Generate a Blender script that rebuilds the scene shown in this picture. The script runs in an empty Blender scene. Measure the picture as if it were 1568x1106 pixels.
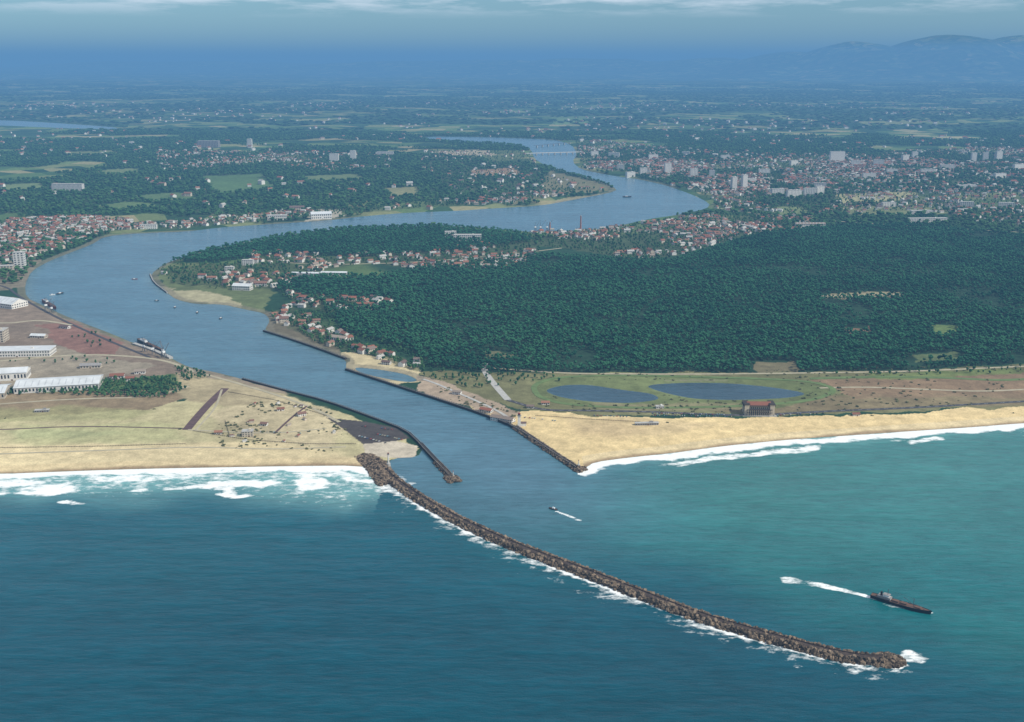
import bpy, math, random, time, bmesh
import numpy as np
from mathutils import Vector
T0=time.time()
random.seed(5); rng=np.random.default_rng(7)
scene=bpy.context.scene
scene.view_settings.view_transform='Standard'
scene.view_settings.look='None'; scene.view_settings.exposure=0

# ------------------------------------------------------------------ survey
CAM_H=600.0; FPX=1681.0; PITCH=math.atan((553-95)/FPX)
cp,sp=math.cos(PITCH),math.sin(PITCH)
def G(u,v):
    """aerial survey point -> metres on the ground plane"""
    dx=(u-784)/FPX; dy=(553-v)/FPX
    dz=-sp+dy*cp
    t=-CAM_H/dz
    return (t*dx, t*(cp+dy*sp))
def GP(l): return np.array([G(u,v) for u,v in l])

# ------------------------------------------------------------------ noise
def vnoise(x,y,seed=0):
    xi=np.floor(x).astype(np.int64); yi=np.floor(y).astype(np.int64)
    fx=x-xi; fy=y-yi
    fx=fx*fx*(3-2*fx); fy=fy*fy*(3-2*fy)
    def h(a,b):
        k=(a*374761393+b*668265263+seed*974634777)&0xffffffff
        k=((k^(k>>13))*1274126177)&0xffffffff
        k=k^(k>>16)
        return (k&0xffff)/65535.0
    return (h(xi,yi)*(1-fx)+h(xi+1,yi)*fx)*(1-fy)+(h(xi,yi+1)*(1-fx)+h(xi+1,yi+1)*fx)*fy
def fbm(x,y,size,octv=4,seed=0):
    s=0;a=1;t=0;f=1.0/size
    for o in range(octv):
        s=s+a*vnoise(x*f+17.3*o,y*f-9.1*o,seed+o); t+=a; a*=.5; f*=2.03
    return s/t
def sstep(x,a,b):
    t=np.clip((x-a)/(b-a),0,1); return t*t*(3-2*t)
def chaikin(p,n=1,closed=True):
    p=np.asarray(p,float)
    for _ in range(n):
        q=np.roll(p,-1,0) if closed else p[1:]
        b=p if closed else p[:-1]
        o=np.empty((len(b)*2,2)); o[0::2]=b*.78+q*.22; o[1::2]=b*.22+q*.78
        if not closed: o=np.vstack([p[:1],o,p[-1:]])
        p=o
    return p
def inpoly(x,y,P):
    c=np.zeros(x.shape,bool); n=len(P)
    for i in range(n):
        x1,y1=P[i]; x2,y2=P[(i+1)%n]
        if y1==y2: continue
        m=((y1>y)!=(y2>y))
        c^= m&(x<(x2-x1)*(y-y1)/(y2-y1)+x1)
    return c
def dpoly(x,y,P,closed=True):
    d=np.full(x.shape,1e18); n=len(P)
    for i in range(n if closed else n-1):
        x1,y1=P[i]; x2,y2=P[(i+1)%n]
        ex,ey=x2-x1,y2-y1; L=ex*ex+ey*ey+1e-9
        t=np.clip(((x-x1)*ex+(y-y1)*ey)/L,0,1)
        q=(x-x1-t*ex)**2+(y-y1-t*ey)**2
        np.minimum(d,q,out=d)
    return np.sqrt(d)

# ------------------------------------------------------------------ shoreline plan
LB=[(-900,745),(-300,730),(0,726),(100,722),(220,718),(330,716),(440,714),(552,713),(575,722),(592,716),(600,702),(640,700),(648,686),(622,660),
 (570,640),(500,615),(440,599),(372,581),(330,570),(290,563),(264,550),(240,535),(205,526),(170,511),(130,496),(95,482),(66,468),(40,456),(38,436),(48,415),(75,400),(110,386),
 (140,375),(160,362),(215,357),(285,355),(340,348),(420,343),(500,338),(560,331),(620,326),(700,323),(760,319),(830,315),(890,304),(946,293),
 (938,285),(905,273),(860,262),(832,252),(818,243),(814,230),(800,223),(740,219),(650,215)]
RB=[(650,209),(740,210),(850,214),(876,222),(884,236),(876,248),(890,260),(930,268),(980,275),(1020,284),(1060,298),(1088,312),(1082,320),(1040,329),(990,336),(940,348),
 (900,353),(850,356),(800,355),(730,348),(680,346),(600,347),(540,350),(480,354),(430,362),(380,370),(330,380),(285,392),(250,405),(230,421),(236,434),(256,449),(270,459),
 (300,466),(340,466),(375,474),(405,480),(414,490),(404,508),(440,518),(490,535),(530,550),(530,568),(600,590),(680,615),(740,635),(790,655),(840,690),(882,719),(897,716),
 (910,708),(960,701),(1030,694),(1100,684),(1200,674),(1300,667),(1400,660),(1480,655),(1568,648),(1900,628),(2600,585)]
pw=chaikin(GP(LB+RB),1,False)
WATER=np.vstack([pw,[[4500,-800],[-4500,-800]]])
PONDS=[chaikin(GP(p),2) for p in [
 [(832,598),(860,590),(900,589),(950,597),(1000,603),(1012,612),(965,618),(900,615),(855,608)],
 [(985,590),(1050,586),(1120,587),(1190,594),(1240,603),(1205,610),(1120,613),(1060,611),(1010,600)],
 [(541,562),(580,566),(622,573),(642,583),(625,586),(585,579),(550,571)],
 [(-300,180),(0,184),(60,187),(180,195),(180,199),(60,195),(0,192),(-300,190)]]]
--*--
◆ Given instruction
Give an exact reproduction of every line, leaving out any picture.

◆ Output for this task
Generate a Blender script that rebuilds the scene shown in this picture. The script runs in an empty Blender scene. Measure the picture as if it were 1568x1106 pixels.
import bpy, math, random, time, bmesh
import numpy as np
from mathutils import Vector
T0=time.time()
random.seed(5); rng=np.random.default_rng(7)
scene=bpy.context.scene
scene.view_settings.view_transform='Standard'
scene.view_settings.look='None'; scene.view_settings.exposure=0

# ------------------------------------------------------------------ survey
CAM_H=600.0; FPX=1681.0; PITCH=math.atan((553-95)/FPX)
cp,sp=math.cos(PITCH),math.sin(PITCH)
def G(u,v):
    """aerial survey point -> metres on the ground plane"""
    dx=(u-784)/FPX; dy=(553-v)/FPX
    dz=-sp+dy*cp
    t=-CAM_H/dz
    return (t*dx, t*(cp+dy*sp))
def GP(l): return np.array([G(u,v) for u,v in l])

# ------------------------------------------------------------------ noise
def vnoise(x,y,seed=0):
    xi=np.floor(x).astype(np.int64); yi=np.floor(y).astype(np.int64)
    fx=x-xi; fy=y-yi
    fx=fx*fx*(3-2*fx); fy=fy*fy*(3-2*fy)
    def h(a,b):
        k=(a*374761393+b*668265263+seed*974634777)&0xffffffff
        k=((k^(k>>13))*1274126177)&0xffffffff
        k=k^(k>>16)
        return (k&0xffff)/65535.0
    return (h(xi,yi)*(1-fx)+h(xi+1,yi)*fx)*(1-fy)+(h(xi,yi+1)*(1-fx)+h(xi+1,yi+1)*fx)*fy
def fbm(x,y,size,octv=4,seed=0):
    s=0;a=1;t=0;f=1.0/size
    for o in range(octv):
        s=s+a*vnoise(x*f+17.3*o,y*f-9.1*o,seed+o); t+=a; a*=.5; f*=2.03
    return s/t
def sstep(x,a,b):
    t=np.clip((x-a)/(b-a),0,1); return t*t*(3-2*t)
def chaikin(p,n=1,closed=True):
    p=np.asarray(p,float)
    for _ in range(n):
        q=np.roll(p,-1,0) if closed else p[1:]
        b=p if closed else p[:-1]
        o=np.empty((len(b)*2,2)); o[0::2]=b*.78+q*.22; o[1::2]=b*.22+q*.78
        if not closed: o=np.vstack([p[:1],o,p[-1:]])
        p=o
    return p
def inpoly(x,y,P):
    c=np.zeros(x.shape,bool); n=len(P)
    for i in range(n):
        x1,y1=P[i]; x2,y2=P[(i+1)%n]
        if y1==y2: continue
        m=((y1>y)!=(y2>y))
        c^= m&(x<(x2-x1)*(y-y1)/(y2-y1)+x1)
    return c
def dpoly(x,y,P,closed=True):
    d=np.full(x.shape,1e18); n=len(P)
    for i in range(n if closed else n-1):
        x1,y1=P[i]; x2,y2=P[(i+1)%n]
        ex,ey=x2-x1,y2-y1; L=ex*ex+ey*ey+1e-9
        t=np.clip(((x-x1)*ex+(y-y1)*ey)/L,0,1)
        q=(x-x1-t*ex)**2+(y-y1-t*ey)**2
        np.minimum(d,q,out=d)
    return np.sqrt(d)

# ------------------------------------------------------------------ shoreline plan
LB=[(-900,745),(-300,730),(0,726),(100,722),(220,718),(330,716),(440,714),(552,713),(575,722),(592,716),(600,702),(640,700),(648,686),(622,660),
 (570,640),(500,615),(440,599),(372,581),(330,570),(290,563),(264,550),(240,535),(205,526),(170,511),(130,496),(95,482),(66,468),(40,456),(38,436),(48,415),(75,400),(110,386),
 (140,375),(160,362),(215,357),(285,355),(340,348),(420,343),(500,338),(560,331),(620,326),(700,323),(760,319),(830,315),(890,304),(946,293),
 (938,285),(905,273),(860,262),(832,252),(818,243),(814,230),(800,223),(740,219),(650,215)]
RB=[(650,209),(740,210),(850,214),(876,222),(884,236),(876,248),(890,260),(930,268),(980,275),(1020,284),(1060,298),(1088,312),(1082,320),(1040,329),(990,336),(940,348),
 (900,353),(850,356),(800,355),(730,348),(680,346),(600,347),(540,350),(480,354),(430,362),(380,370),(330,380),(285,392),(250,405),(230,421),(236,434),(256,449),(270,459),
 (300,466),(340,466),(375,474),(405,480),(414,490),(404,508),(440,518),(490,535),(530,550),(530,568),(600,590),(680,615),(740,635),(790,655),(840,690),(882,719),(897,716),
 (910,708),(960,701),(1030,694),(1100,684),(1200,674),(1300,667),(1400,660),(1480,655),(1568,648),(1900,628),(2600,585)]
pw=chaikin(GP(LB+RB),1,False)
WATER=np.vstack([pw,[[4500,-800],[-4500,-800]]])
PONDS=[chaikin(GP(p),2) for p in [
 [(832,598),(860,590),(900,589),(950,597),(1000,603),(1012,612),(965,618),(900,615),(855,608)],
 [(985,590),(1050,586),(1120,587),(1190,594),(1240,603),(1205,610),(1120,613),(1060,611),(1010,600)],
 [(541,562),(580,566),(622,573),(642,583),(625,586),(585,579),(550,571)],
 [(-300,180),(0,184),(60,187),(180,195),(180,199),(60,195),(0,192),(-300,190)]]]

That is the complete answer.